The most vocal Republican supporter, Stephenson’s neighbor Nolan West of Blaine, nevertheless raised some issues with the bill. Incentives for weed entrepreneurs in impoverished neighborhoods and for racial minorities were “woke nonsense,” he said, but he clarified that he would be voting for the bill even without an amendment he proposed to remove those carve-outs. 

Any Democrats who opposed the bill were silent on the issue during the floor session. Republican opponents, meanwhile, brought a barrage of amendments to the bill, most of which failed. The lengthiest discussions Monday night regarded amendments brought by opponents Kristin Robbins, R-Maple Grove, and Jim Nash, R-Waconia, which would have granted cities the ability to ban dispensaries or nix marijuana sales outright. The current bill allows cities to set restrictions on where and when marijuana businesses can operate, but not to deny licenses. 

“There’s still going to be a black market here after this bill passes. It’s gonna happen. No other state has stopped it,” Representative Dave Baker, R-Willmar, said in support of Robbins’ amendment. “So why not give our local folks a little more credibility?”

Those amendments failed, with former St. Peter city councilmember Jeff Brand, D-St. Peter, pointing out that city councils had, and would retain, power to designate which zones marijuana sales could take place in. 

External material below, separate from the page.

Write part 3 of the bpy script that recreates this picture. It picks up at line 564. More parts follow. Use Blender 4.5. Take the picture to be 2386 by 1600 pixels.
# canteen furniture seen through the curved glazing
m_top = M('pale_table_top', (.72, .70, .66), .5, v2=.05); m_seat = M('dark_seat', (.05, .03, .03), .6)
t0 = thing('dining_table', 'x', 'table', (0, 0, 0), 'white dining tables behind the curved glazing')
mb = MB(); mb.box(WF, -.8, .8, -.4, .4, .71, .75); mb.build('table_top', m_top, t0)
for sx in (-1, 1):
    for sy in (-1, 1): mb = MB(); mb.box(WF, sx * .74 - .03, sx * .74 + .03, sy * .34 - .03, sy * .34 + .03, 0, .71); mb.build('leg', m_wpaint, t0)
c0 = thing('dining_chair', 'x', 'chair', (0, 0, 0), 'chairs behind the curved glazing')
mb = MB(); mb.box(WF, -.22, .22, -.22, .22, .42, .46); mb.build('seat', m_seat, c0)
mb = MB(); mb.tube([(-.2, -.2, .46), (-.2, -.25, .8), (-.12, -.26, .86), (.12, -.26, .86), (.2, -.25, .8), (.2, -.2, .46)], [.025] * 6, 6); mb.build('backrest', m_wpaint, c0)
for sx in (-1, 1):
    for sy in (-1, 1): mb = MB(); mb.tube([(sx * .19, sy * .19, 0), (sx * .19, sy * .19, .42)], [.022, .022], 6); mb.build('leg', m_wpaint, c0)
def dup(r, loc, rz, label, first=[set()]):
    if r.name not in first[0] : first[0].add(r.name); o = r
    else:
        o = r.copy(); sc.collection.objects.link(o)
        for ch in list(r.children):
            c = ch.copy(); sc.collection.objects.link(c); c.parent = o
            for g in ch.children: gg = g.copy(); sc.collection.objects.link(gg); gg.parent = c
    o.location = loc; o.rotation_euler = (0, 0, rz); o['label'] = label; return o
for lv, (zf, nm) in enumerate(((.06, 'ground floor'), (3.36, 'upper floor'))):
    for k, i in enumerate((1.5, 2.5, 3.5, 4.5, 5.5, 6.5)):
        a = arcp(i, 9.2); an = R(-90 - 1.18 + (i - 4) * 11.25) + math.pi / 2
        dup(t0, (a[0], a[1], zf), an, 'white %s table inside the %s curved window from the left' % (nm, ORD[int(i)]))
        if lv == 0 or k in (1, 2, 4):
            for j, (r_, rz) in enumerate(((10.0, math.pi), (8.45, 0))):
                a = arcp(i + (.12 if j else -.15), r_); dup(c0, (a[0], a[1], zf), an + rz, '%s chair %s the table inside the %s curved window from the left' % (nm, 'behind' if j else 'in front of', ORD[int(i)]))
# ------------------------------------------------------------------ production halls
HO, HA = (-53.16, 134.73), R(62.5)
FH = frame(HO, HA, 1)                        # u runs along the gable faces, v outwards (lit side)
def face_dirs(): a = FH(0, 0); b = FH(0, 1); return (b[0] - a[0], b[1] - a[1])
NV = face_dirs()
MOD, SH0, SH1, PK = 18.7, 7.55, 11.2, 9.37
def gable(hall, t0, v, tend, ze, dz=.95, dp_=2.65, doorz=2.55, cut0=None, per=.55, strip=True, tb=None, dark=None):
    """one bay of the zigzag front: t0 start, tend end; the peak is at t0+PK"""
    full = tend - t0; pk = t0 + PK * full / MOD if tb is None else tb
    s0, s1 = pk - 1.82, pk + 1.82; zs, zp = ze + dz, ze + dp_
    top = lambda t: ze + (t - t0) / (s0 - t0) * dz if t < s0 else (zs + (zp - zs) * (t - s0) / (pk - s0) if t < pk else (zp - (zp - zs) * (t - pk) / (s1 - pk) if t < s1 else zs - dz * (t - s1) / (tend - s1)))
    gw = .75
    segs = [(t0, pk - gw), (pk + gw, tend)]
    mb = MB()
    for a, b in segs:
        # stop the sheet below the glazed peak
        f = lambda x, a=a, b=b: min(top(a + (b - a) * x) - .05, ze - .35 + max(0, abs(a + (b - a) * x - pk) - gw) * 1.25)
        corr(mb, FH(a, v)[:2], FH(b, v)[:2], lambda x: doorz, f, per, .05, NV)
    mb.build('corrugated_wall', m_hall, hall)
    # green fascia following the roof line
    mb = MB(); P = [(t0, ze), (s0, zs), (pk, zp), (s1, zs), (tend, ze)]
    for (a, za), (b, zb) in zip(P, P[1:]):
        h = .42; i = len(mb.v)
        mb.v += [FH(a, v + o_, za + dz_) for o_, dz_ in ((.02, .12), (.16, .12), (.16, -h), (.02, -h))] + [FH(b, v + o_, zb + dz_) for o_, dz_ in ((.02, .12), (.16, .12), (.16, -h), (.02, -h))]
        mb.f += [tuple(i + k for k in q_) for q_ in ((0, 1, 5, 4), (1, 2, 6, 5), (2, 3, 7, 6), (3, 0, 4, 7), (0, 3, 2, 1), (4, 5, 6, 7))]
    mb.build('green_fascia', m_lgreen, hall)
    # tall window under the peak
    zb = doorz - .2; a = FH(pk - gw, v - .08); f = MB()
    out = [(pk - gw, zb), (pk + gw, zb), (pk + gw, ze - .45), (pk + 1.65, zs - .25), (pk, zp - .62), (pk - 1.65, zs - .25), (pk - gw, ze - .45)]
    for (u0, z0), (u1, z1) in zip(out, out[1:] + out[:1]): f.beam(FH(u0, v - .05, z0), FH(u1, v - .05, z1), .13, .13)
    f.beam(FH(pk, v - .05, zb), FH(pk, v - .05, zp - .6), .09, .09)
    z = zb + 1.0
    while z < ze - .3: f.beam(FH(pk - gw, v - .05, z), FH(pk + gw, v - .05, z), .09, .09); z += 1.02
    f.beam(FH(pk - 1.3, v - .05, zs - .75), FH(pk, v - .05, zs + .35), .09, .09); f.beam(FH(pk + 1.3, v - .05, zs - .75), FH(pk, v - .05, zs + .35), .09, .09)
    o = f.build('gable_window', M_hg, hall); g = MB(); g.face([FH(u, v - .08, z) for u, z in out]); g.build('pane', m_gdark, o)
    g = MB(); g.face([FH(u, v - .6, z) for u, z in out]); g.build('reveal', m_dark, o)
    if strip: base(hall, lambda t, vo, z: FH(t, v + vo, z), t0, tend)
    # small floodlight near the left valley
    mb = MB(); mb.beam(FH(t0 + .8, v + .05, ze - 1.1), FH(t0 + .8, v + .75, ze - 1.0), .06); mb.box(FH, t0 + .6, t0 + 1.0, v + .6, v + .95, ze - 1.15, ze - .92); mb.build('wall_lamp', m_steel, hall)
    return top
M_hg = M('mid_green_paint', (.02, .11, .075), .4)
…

Amendments that succeeded included one brought by Representative Anne Neu Brindley, R-North Branch, which specified that public school bus drivers would still be prohibited from partaking. Another created warning labels on marijuana products cautioning against their use by pregnant mothers. 

Supporters whooped and applauded in the House chambers after the bill passed with a 71-59 margin around 2:30 p.m. Tuesday. Shortly before passage, Representative Jessica Hanson, D-Burnsville, offered her own applause to those supporters. 

“This community showed up, they told their stories, they collaborated, they organized, and they developed a model that kicked off the bill that’s before us today,” she said. “This is what it looks like to be the change you want to see in the world.” 

“Prohibition is a failed, racist system. It was put in place to intentionally harm black and brown Americans. Prohibition has failed to keep communities safer than legalization can,” Hanson added. “It has been nothing less than propaganda and a lie.”